Vague cannibal references aside, this particular dinner was marked by it's total randomness, or, if I am to be less flippant, by my inspired 'fusion cooking.'
Anna is accustomed to big, warming, and filling dinners. She makes a fabulous 'bigos', or Hunter's stew, national dish of her native Poland. Bigos usually contains a variety of meats of which the only compulsory one is kielbasa, or Polish smoked sausage. As she puts it, Poles are big on dead pig. I have attempted bigos-making before as well, it appeals to my preferred style of cuisine: bung everything in a big pot, slow cook it an see what happens. Along with Miscellaneous Dead Pig, bigos also contains huge quantities of fresh cabbage and sauerkraut. It is one of the few dishes I am willing to describe as 'hearty', which is not a word I like to use often. It also gives you serious wind!
What do you feed a Pole?
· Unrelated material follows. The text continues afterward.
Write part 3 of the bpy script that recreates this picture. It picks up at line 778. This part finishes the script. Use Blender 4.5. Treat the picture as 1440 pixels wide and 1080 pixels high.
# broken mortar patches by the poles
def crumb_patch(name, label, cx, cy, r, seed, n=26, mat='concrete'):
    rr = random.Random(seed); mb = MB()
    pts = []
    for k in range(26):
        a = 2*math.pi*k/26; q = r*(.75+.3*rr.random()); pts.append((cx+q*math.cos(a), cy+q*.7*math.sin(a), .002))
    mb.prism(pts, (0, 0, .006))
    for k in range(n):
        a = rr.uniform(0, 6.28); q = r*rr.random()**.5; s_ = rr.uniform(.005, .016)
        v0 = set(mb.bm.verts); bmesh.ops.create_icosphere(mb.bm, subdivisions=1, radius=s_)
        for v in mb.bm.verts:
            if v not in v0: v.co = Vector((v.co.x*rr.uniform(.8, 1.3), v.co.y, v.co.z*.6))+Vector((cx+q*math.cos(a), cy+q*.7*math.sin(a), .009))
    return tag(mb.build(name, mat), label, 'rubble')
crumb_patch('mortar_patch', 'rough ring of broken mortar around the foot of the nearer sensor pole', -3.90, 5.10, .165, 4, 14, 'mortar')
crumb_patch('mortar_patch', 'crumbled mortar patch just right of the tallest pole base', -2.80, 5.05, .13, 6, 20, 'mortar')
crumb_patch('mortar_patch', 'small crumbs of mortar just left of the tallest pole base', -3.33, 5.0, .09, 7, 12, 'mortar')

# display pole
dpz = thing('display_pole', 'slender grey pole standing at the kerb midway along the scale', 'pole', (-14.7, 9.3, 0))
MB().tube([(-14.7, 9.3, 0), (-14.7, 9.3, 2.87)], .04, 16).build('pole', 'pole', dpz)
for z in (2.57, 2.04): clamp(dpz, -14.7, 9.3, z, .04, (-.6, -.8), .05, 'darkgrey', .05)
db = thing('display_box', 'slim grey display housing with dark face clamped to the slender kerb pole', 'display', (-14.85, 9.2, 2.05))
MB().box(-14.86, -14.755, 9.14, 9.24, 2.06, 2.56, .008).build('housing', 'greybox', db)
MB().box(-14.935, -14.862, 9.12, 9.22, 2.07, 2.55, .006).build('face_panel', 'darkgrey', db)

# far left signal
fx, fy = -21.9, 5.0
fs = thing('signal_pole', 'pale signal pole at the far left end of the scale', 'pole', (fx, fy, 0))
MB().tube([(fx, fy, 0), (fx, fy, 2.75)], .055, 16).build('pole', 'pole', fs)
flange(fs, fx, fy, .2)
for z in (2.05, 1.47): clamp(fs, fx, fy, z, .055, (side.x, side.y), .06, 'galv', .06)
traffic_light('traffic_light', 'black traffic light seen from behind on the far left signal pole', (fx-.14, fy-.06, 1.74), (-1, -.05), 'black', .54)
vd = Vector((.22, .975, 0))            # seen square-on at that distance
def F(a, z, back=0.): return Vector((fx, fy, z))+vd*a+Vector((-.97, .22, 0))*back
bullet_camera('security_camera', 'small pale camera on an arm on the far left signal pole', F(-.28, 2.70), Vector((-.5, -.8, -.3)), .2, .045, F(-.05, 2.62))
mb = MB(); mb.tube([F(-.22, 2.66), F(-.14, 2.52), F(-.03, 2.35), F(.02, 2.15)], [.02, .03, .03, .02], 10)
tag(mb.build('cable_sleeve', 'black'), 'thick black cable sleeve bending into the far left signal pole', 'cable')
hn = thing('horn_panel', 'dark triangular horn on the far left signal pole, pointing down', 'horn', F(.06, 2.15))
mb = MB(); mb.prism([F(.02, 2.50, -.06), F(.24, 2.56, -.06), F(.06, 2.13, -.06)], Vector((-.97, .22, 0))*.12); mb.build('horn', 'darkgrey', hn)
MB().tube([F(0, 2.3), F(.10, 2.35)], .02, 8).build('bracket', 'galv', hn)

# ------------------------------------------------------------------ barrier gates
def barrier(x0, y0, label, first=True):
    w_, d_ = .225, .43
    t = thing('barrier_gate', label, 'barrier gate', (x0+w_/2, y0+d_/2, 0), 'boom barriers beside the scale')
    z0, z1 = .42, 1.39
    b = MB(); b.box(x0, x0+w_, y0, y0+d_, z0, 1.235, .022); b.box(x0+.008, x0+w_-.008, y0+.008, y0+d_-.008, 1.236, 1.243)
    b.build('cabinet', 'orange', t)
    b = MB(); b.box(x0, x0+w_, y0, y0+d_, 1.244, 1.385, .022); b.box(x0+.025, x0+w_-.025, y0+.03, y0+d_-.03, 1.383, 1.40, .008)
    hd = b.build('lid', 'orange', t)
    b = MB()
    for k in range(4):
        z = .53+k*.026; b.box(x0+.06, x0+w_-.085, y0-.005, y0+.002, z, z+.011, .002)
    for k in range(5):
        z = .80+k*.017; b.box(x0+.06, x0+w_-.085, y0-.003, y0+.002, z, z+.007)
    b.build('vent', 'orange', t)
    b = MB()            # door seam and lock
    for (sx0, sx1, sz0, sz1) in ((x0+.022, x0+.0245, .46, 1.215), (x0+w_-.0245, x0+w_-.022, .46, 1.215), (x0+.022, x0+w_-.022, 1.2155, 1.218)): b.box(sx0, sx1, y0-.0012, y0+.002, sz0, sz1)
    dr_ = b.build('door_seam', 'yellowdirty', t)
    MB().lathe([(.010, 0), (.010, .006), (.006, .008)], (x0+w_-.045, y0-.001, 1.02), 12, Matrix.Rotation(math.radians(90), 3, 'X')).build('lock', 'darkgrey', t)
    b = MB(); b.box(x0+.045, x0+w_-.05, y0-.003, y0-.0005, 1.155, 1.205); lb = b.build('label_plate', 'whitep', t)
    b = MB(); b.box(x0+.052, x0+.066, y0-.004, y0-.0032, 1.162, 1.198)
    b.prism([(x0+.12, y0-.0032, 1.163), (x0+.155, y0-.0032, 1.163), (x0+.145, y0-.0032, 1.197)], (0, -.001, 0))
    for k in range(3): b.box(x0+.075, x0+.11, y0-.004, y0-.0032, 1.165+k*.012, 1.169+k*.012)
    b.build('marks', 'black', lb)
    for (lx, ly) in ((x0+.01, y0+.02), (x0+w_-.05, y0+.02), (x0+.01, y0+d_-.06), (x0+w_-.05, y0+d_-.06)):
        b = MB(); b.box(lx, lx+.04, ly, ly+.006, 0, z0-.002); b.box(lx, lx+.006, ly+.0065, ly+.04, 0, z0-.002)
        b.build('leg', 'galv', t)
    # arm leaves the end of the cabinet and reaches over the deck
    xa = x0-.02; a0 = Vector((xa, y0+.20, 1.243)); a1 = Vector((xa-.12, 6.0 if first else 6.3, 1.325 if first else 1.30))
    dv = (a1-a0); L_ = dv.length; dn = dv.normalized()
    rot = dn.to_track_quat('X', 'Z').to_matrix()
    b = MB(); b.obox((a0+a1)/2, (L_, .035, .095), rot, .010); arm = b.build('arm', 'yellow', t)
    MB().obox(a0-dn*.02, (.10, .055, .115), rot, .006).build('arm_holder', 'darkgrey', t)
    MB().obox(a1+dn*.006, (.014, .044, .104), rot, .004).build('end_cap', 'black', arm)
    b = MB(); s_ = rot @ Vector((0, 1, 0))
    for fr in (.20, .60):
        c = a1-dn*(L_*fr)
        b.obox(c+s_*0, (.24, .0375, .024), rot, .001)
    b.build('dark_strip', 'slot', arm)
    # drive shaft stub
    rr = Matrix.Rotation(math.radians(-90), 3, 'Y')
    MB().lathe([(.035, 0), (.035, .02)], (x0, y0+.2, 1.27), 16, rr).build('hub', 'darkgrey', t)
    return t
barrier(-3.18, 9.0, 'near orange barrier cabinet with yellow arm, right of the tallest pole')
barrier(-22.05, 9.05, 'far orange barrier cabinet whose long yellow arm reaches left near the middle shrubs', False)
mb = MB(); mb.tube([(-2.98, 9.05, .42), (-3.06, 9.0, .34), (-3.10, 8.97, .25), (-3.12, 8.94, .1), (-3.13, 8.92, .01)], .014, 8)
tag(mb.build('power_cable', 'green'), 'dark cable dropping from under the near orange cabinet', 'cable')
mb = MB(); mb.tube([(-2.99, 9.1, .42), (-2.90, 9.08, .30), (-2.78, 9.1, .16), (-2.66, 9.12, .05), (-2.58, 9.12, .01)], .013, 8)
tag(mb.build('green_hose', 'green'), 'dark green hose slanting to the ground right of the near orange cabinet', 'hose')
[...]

I asked myself. I wasn't willing to cook her bigos in case my version wasn't up to scratch. Instead, I did chose to do Trinidad Pepperpot - Caribbean as the name implies, but with some odd similarities to the Polish counterpart. The idea of a pepperpot is to slow cook the different meats (again, mainly pork) together with plenty of spices, so that the meat practically crumbles and melts in the mouth. The longer you leave it, the better it gets. Whereas the rest of a Bigos is made up of cabbage, a pepperpot is obviously full of colourful bell and chilli peppers. Another similarity though is the presence of vinegar, cider vinegar in pepperpot counterbalanced by rum and brown sugar, and residue from the sauerkraut in bigos, topped up with red wine.
The combination of roasted spices in the pepperpot gives it its distinctive Caribbean flavour, but those are my secret recipe and will remain undisclosed for now. That evening, I simmered it for nearly four hours, and it was indeed a thing of beauty. However, in a break from authenticity, I used my Potjiekos pot. The Potjie is my giant, cast iron cauldron that I lovingly lugged back from South Africa. As previously discussed, the Afrikaans are also fans of slow, meat-filled one-pot cookery. Pepperpot was originally a slave dish in the Caribbean, designed for ease of cooking - one pot suspended over a fire, and enough spices to disguise low quality meat and offal that would have gone in it. My recipe requires pork - shoulder or chop, belly if you have no alternative. However, the original recipe requires trotters, snout and other squidgy bits I'd rather not contemplate.
It does interest me a great deal that this style of cooking - big meaty slow-cooked stews pop up all over the world. The English equivalent I guess would be a good casserole or maybe even a pot-roast. Some Himalayan curries are done in this fashion using up tough goat meat; Norwegians do thick fish stew with heavy dumplings, but all are variations on the theme. It seems to equate to a cooler or possibly mountainous climate however - I cannot think of a Meditteranean or Oriental equivalent!
To celebrate the universality of this food, I cooked Caribbean pepperpot, using Danish pork, in a South African pot, in my kitchen in north east England, for a Polish gourmet. It was accompanied by Mexican guacamole using avocados from Israel, and for dessert I made Brazilian 'Santa Catalinas' (a mousse made from cream, rum, Italian-style espresso and in this case, Ecuadorian chocolate) and washed it all down with luxurious Nicaraguan coffees. Once digested, we drank Chilean wine and then boiled ourselves in an authentically Finnish sauna. It was a great night, and we are all encouraged to celebrate diversity, right? But not so much the Food Miles. Doh.
2 comments:
Would a stir fry not be the nearest oriental equivalent, but quicker?